Bluetti techs or anyone, I have an AC500 and six B300S (Indiegogo campaign) which I first set up in March '23 according to a diagram (showing two serial stacks of three B300S) in user manual and experienced no functional problems. Today, June 22, I took apart the entire system and moved it to another location in the same room, taking care to replicate the previously functional cabling/connections. Now, all six B300S are recognized by the head unit, but only B300S #6 (at the top of one of the stacks) is reported by the head unit to be online (green dot) and usable/chargeable both with AC and PV. SOC is 90+% on all six B300S. On the app battery report, B300S #1-#5 show a gray struck-through symbol beside the term “battery parallel,” which I assume is equivalent to the non-green (is it maybe yellow?) dot appearing beside “battery online” for B300S #1-#5 on the head unit. App shows battery #6 with a blue symbol at “battery parallel.” I have updated firmware, reset to factory, removed and reseated all cabling multiple times and in various combinations. There are no error codes. It seems impossible that there is a sudden fault in the equipment. I think there must be a setting that changed, or maybe a cable isn’t seated. Long-winded in an attempt to be thorough, sorry. Very frustrating. Anyone have any ideas? Thanks.
Interesting problem. I’m not sure what the answer is but did you also use the exact same battery in the exact same place in the stack? the reason I ask is that when I first set up my AC200Max with an additional battery it came up as battery #3 rather than #2, I saw on this forum somewhere that the very first time you plug in a battery it is designated by the port that you plugged in to and the firmware will always see that battery as what it was first designated as.

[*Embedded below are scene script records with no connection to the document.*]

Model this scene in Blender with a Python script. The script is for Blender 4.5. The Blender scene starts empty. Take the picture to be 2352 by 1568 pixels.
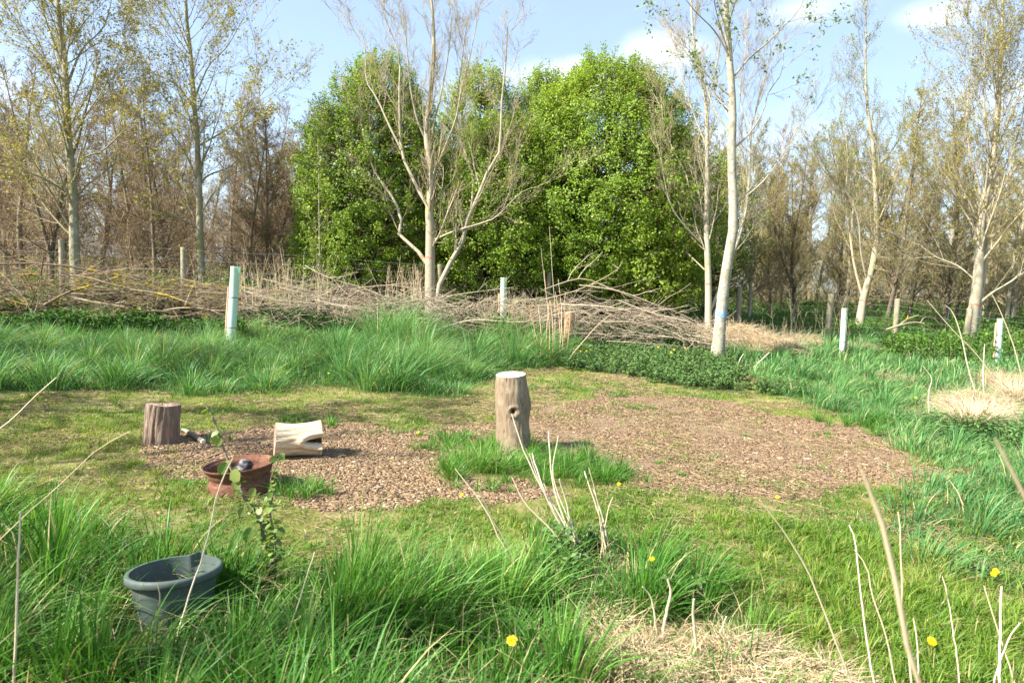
import bpy, math, random
import numpy as np
from mathutils import Vector, Matrix

R = np.random.default_rng(11)
sc = bpy.context.scene
col = sc.collection

# ------------------------------------------------------------------ camera
F = 1568.0            # focal length in units of a 2352 px wide picture
CX, CY = 1176.0, 784.0
PITCH = math.atan(149.0 / F)
ROLL = math.radians(2.8)
CAM = np.array([0.0, 0.0, 1.6])
fw = np.array([0, math.cos(PITCH), -math.sin(PITCH)])
u0 = np.array([0, math.sin(PITCH), math.cos(PITCH)])
r0 = np.array([1.0, 0, 0])
rt = math.cos(ROLL) * r0 + math.sin(ROLL) * u0
up = -math.sin(ROLL) * r0 + math.cos(ROLL) * u0
cd = bpy.data.cameras.new('camera')
cam = bpy.data.objects.new('camera', cd)
col.objects.link(cam)
cam.matrix_world = Matrix(((rt[0], up[0], -fw[0], CAM[0]), (rt[1], up[1], -fw[1], CAM[1]),
                           (rt[2], up[2], -fw[2], CAM[2]), (0, 0, 0, 1)))
cd.sensor_width = 36
cd.lens = 24
cd.clip_start = 0.05
cd.clip_end = 3000
cd.dof.use_dof = True
cd.dof.focus_distance = 6.5
cd.dof.aperture_fstop = 4.0
sc.camera = cam

# ------------------------------------------------------------------ sky, sun, exposure
SUN_EL = math.radians(42)
SUN_DIR = np.array([-1.0, -0.42, 0.0])
SUN_DIR /= np.linalg.norm(SUN_DIR)
SUN_DIR = np.array([SUN_DIR[0] * math.cos(SUN_EL), SUN_DIR[1] * math.cos(SUN_EL), math.sin(SUN_EL)])
sd = bpy.data.lights.new('sun', 'SUN')
sd.energy = 5.0
sd.angle = math.radians(0.53)
sd.color = (1.0, 0.95, 0.86)
sun = bpy.data.objects.new('sun', sd)
col.objects.link(sun)
sun.rotation_euler = Vector(SUN_DIR).to_track_quat('Z', 'Y').to_euler()
sun.location = (-20, -4, 20)

world = bpy.data.worlds.new('World')
sc.world = world
world.use_nodes = True
wt = world.node_tree
wt.nodes.clear()
wo = wt.nodes.new('ShaderNodeOutputWorld')
bg = wt.nodes.new('ShaderNodeBackground')
sky = wt.nodes.new('ShaderNodeTexSky')
sky.sky_type = 'NISHITA'
sky.sun_disc = False
sky.sun_elevation = SUN_EL
sky.sun_rotation = math.atan2(SUN_DIR[0], SUN_DIR[1])
sky.air_density = 1.0
sky.dust_density = 1.2
sky.ozone_density = 2.0
bg.inputs['Strength'].default_value = 0.088
wt.links.new(bg.outputs[0], wo.inputs[0])


def ray(px, py):
    return fw + rt * ((px - CX) / F) + up * ((CY - py) / F)


def P(px, py, d):
    return CAM + ray(px, py) * d


# clouds: soft white banks at fixed directions in the sky
def wn(kind, **kw):
    n = wt.nodes.new(kind)
    for k, v in kw.items():
        setattr(n, k, v)
    return n


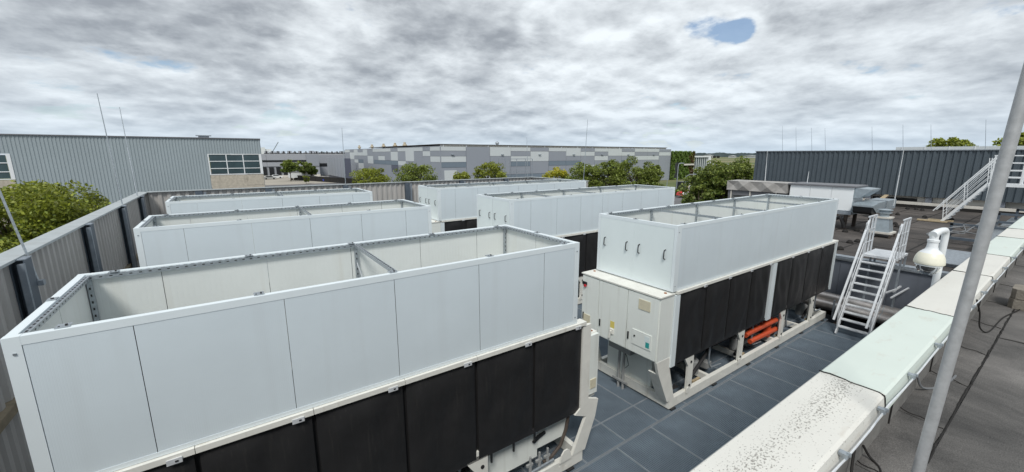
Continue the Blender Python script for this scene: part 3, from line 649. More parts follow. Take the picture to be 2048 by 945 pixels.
for xx in (3.5, 3.7, 3.88):
    b = MB().tube([(xx + .2, YF + .08, -5.36), (xx + .2, YF + .08, -5.18)], .030, 8); b.tube([(xx + .2, YF + .08, -5.18), (xx + .2, YF + .08, -5.02)], .020, 8); b.box(xx + .12, xx + .25, YF + .06, YF + .10, -5.19, -5.15)
    part('service_valve', b, GREYBOX, CH2, True)
part('pipework', MB().tube([(4.58, YF + .1, -4.55), (4.52, YF + .1, -4.85), (4.40, YF + .1, -5.12), (4.2, YF + .1, -5.25), (4.0, YF + .1, -5.28)], .03, 8), RUSTB, CH2, True)
part('pipework', MB().tube([(3.5, YF + .06, -5.33), (4.2, YF + .06, -5.30)], .035, 8), GALV, CH2, True)
part('lifting_lug', MB().prism([(4.28, -5.37), (4.56, -5.37), (4.52, -5.20), (4.46, -5.15), (4.38, -5.15), (4.32, -5.22)], 1, YF - .03, YF - .005), CREAM, CH2)
for xx in (2.9, 3.32, 3.75): part('hanger', MB().box(xx - .012, xx + .012, YF + .02, YF + .05, -4.70, -4.52), BLACKP, CH2)
EN2 = enclosure(-1.56, 4.60, YF, [-.81, .36, 1.53, 2.71, 3.87], [1.60], False, 'large white open-topped panel screen filling the foreground, one cross beam inside', 'short panel screens in the left column', cw=.095)
part('brace_plate', MB().bar((1.60, YF + 2.12 - .125, -1.72), (1.66, YF + 2.12 - .15, -1.98), .05, .012), ALU, EN2)
copy_tree(CH2, Vector(CH2.location) + Vector((0, 5.85, 0)), 'short cream chiller hidden under the second panel screen of the left column')
copy_tree(CH2, Vector(CH2.location) + Vector((0, 11.35, 0)), 'short cream chiller hidden under the farthest panel screen of the left column')
copy_tree(EN2, Vector(EN2.location) + Vector((0, 5.85, 0)), 'second open-topped white panel screen of the left column, right behind the foreground one')
copy_tree(EN2, Vector(EN2.location) + Vector((0, 11.35, 0)), 'farthest short white panel screen, next to the left corner of the fence')

# ------------------------------------------------------------------ screen fence round the deck
FZ = -1.5
fn = thing('screen_fence', (-2.8, 0.8, DK), 'tall corrugated beige metal screen fence with blue-grey posts around the plant deck', 'fence')
FX, FY, FX2 = -2.82, 22.35, 17.3
lp = [1.6, 5.4, 9.15, 12.95, 17.0, 20.6]
bp_ = [-1.0, 1.6, 5.05, 8.35, 11.8, 15.05]
def hpost(p, n, stay=True):
    """H column at p, normal n pointing inside"""
    x, y = p; b = MB()
    if n[0]:
        s = n[0]; b.box(x, x + s * .02, y - .13, y + .13, DK, FZ - .05); b.box(x + s * .02, x + s * .15, y - .008, y + .008, DK, FZ - .05); b.box(x + s * .15, x + s * .17, y - .13, y + .13, DK, FZ - .05)
        b.v = [(min(max(v[0], min(x, x + s * .17)), max(x, x + s * .17)), v[1], v[2]) for v in b.v]
        part('fence_post', b, POST, fn)
        part('stay', MB().box(x + s * .10, x + s * .17, y - .20, y - .135, DK, FZ - .1), POSTL, fn)
        part('post_cap', MB().box(min(x, x + s * .18), max(x, x + s * .18), y - .135, y + .135, FZ - .05, FZ - .035), POSTL, fn)
    else:
        s = n[1]; b.box(x - .13, x + .13, y, y + s * .02, DK, FZ - .05); b.box(x - .008, x + .008, y + s * .02, y + s * .15, DK, FZ - .05); b.box(x - .13, x + .13, y + s * .15, y + s * .17, DK, FZ - .05)
        part('fence_post', b, POST, fn)
        part('stay', MB().box(x + .16, x + .25, y + s * .15, y + s * .14, DK, FZ - .1), POSTL, fn)
ys = [0.9] + lp + [FY]
for a, b_ in zip(ys[:-1], ys[1:]):
    part('cladding_panel', MB().corr(1, a + .004, b_ - .004, FX, -3.34, FZ - .03, .28, .05, 1, .03), CORR, fn)
    part('cladding_panel', MB().corr(1, a + .004, b_ - .004, FX - .02, DK - .1, -3.48, .25, .035, 1, .03), CORR, fn)
    part('rail', MB().box(FX - .03, FX + .12, a + .003, b_ - .003, -3.475, -3.345), BEAM, fn)
for y in lp: hpost((FX + .05, y), (1, 0))
xs = [FX] + bp_ + [FX2]
for a, b_ in zip(xs[:-1], xs[1:]):
    part('cladding_panel', MB().corr(0, a + .004, b_ - .004, FY, DK - .1, FZ - .03, .28, .05, -1, .03), CORR, fn)
for x in bp_: hpost((x, FY - .05), (0, -1))
ye = 17.0
part('cladding_panel', MB().corr(1, ye, FY - .004, FX2, DK - .1, FZ - .03, .28, .05, -1, .03), CORR, fn)
hpost((FX2 - .05, ye + .3), (-1, 0)); hpost((FX2 - .05, 19.8), (-1, 0))
part('coping', MB().prism([(FX - .16, FZ + .0), (FX + .13, FZ - .02), (FX + .13, FZ - .06), (FX + .115, FZ - .03), (FX - .145, FZ - .015), (FX - .16, FZ - .10)][::-1], 1, .9, FY + .13), COPE, fn)
part('coping', MB().box(FX + .13, FX2 - .13, FY - .13, FY + .13, FZ - .028, FZ - .0), COPE, fn)
part('coping', MB().box(FX2 - .13, FX2 + .13, ye, FY + .13, FZ - .026, FZ + .002), COPE, fn)

# ------------------------------------------------------------------ lightning rods
def rod(base, top, r0, r1, label, clamp=True, m=GALV, grp='lightning rods'):
    T = thing('lightning_rod', base, label, 'lightning rod', grp)
    a, b = Vector(base), Vector(top); mid = a.lerp(b, .55)
    part('lower_tube', MB().tube([a, mid], r0, 8), m, T, True)
    part('upper_rod', MB().tube([mid, b], r1, 6, r2=r1 * .7), m, T, True)
    if clamp: part('clamp', MB().box(a.x - .06, a.x + .06, a.y - .05, a.y + .05, a.z - .03, a.z + .05), GALVD, T)
    return T
rod((-2.60, 9.35, -2.0), (-3.12, 9.6, 1.7), .016, .013, 'lightning rod fixed to the left fence post at the very left edge of the photo')
rod((-2.72, 17.33, -1.6), (-2.86, 17.62, 1.8), .018, .015, 'tall lightning rod rising from the left fence in front of the grey hall')
rod((-2.78, 20.6, -1.6), (-2.95, 21.5, 1.75), .02, .015, 'lightning rod at the left corner of the fence, right of the taller one')
rod((5.08, 22.28, -1.55), (5.12, 22.3, 1.33), .018, .014, 'thin dark lightning rod on the back fence left of the patchwork hall')
rod((16.9, 22.28, -1.55), (16.83, 22.3, 1.13), .018, .013, 'lightning rod at the far right corner of the back fence')
rod((17.35, 17.40, -1.5), (17.42, 17.30, 1.98), .018, .014, 'tall lightning rod at the end post of the fence behind the farthest right screen')
rod((17.6, 12.0, -2.2), (17.55, 11.9, -.6), .016, .013, 'short pale rod standing behind the middle long screen before the green wall')

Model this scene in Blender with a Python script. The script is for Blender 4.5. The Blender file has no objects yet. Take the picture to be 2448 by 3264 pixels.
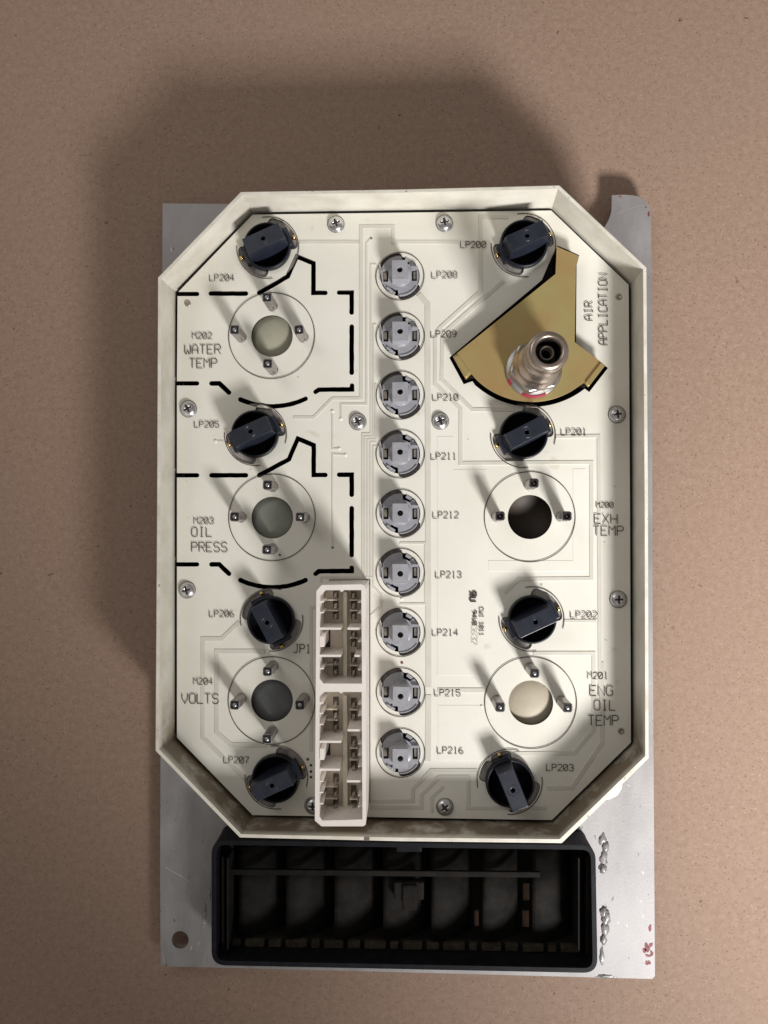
import bpy, bmesh, math, random
from mathutils import Vector, Quaternion
from mathutils.geometry import tessellate_polygon
random.seed(7)
sc = bpy.context.scene
col = sc.collection
R = math.radians

# ------------------------------------------------------------------ scale and camera
U = 0.00011            # metres per photograph pixel at the board plane
F = 2480.0             # focal length in photograph pixels
ZB = 190.0             # board surface above the table (px units)
ZP = 60.0              # top of the aluminium plate
ZR = 330.0             # top of the housing rim
ZC = ZB + F            # camera height
NX, NY = 81.0, 48.0    # where straight-down lands, offset from the image centre

cam_d = bpy.data.cameras.new("camera")
cam = bpy.data.objects.new("camera", cam_d)
col.objects.link(cam)
cam_d.sensor_fit = 'VERTICAL'
cam_d.sensor_height = 36.0
cam_d.lens = 36.0 * F / 3264.0
cam_d.clip_start = 0.005
cam_d.clip_end = 20.0
cam.rotation_mode = 'QUATERNION'
Q = Vector((NX, -NY, -F)).normalized().rotation_difference(Vector((0, 0, -1)))
cam.rotation_quaternion = Q
cam.location = (0, 0, ZC * U)
sc.camera = cam
sc.render.resolution_x = 768
sc.render.resolution_y = 1024

def P(px, py, z=ZB):
    """a spot of the photograph brought back onto the horizontal plane at height z (px units)"""
    d = Q @ Vector((px - 1224.0, -(py - 1632.0), -F))
    t = (z - ZC) / d.z
    return (d.x * t, d.y * t)

# ------------------------------------------------------------------ light
w = bpy.data.worlds.new("World"); sc.world = w; w.use_nodes = True
bg = w.node_tree.nodes['Background']
bg.inputs[0].default_value = (1.0, 0.94, 0.87, 1)
bg.inputs[1].default_value = 0.24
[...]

Great idea, doebut I did exactly replicate every aspect of the previously functioning installation, so nothing should have changed. I fibbed a little when I said the firmware was updated. I updated the head unit firmware but did not update each individual B300S because it was not practical to do at that point and it made no sense as a possible cause of the problem. Leaving no stone unturned, I am now going to break apart the 500+ lb system (whew!) and update the firmware on each B300S individually (as specified by Bluetti) and at the same time determine if each B300S is individually recognized and activated to online status by the head unit. If that goes well, which I expect, I am then going to reconnect all the B300S units in sequence and see if the head unit accepts them. Maybe there’s a newly developed defect (or more than one) in the six 150A cables and 12 connectors. Surely this undesirable, unexpected, and relatively elaborate finagling of the system components will yield some useful info and positive results. I will report my findings back to the community. Thanks to you and any other members who want to join in the fun. WAW
First, doecliff. I’m sorry about the typo (omitted comma, should have been “doe, but”) in my reply to your helpful response (the only reply). Anyway, I played around with the battery cables and found out the cause of the “battery offline” issue. It turns out that the locking slide lever on the connector plug also actuates the microswitch to complete the connection. I had previously read somewhere that it was only necessary to completely seat the plug to actuate the microswitch, with no mention at all of the locking lever. This advice was wrong, or maybe I misunderstood it. Because I wasn’t consistently setting what I thought was a simple locking lever in my haste to complete/test the hookups, the battery offline errors were all my mine. Never have had this problem with my AC300 or AC200 MAX, I might add. Lesson learned.
Excellent! glad to hear it was resolved.
Thank you for the follow up on the locking slide lever needing to be slid to lock to actuate the cable. Who know - now I know. Thanks!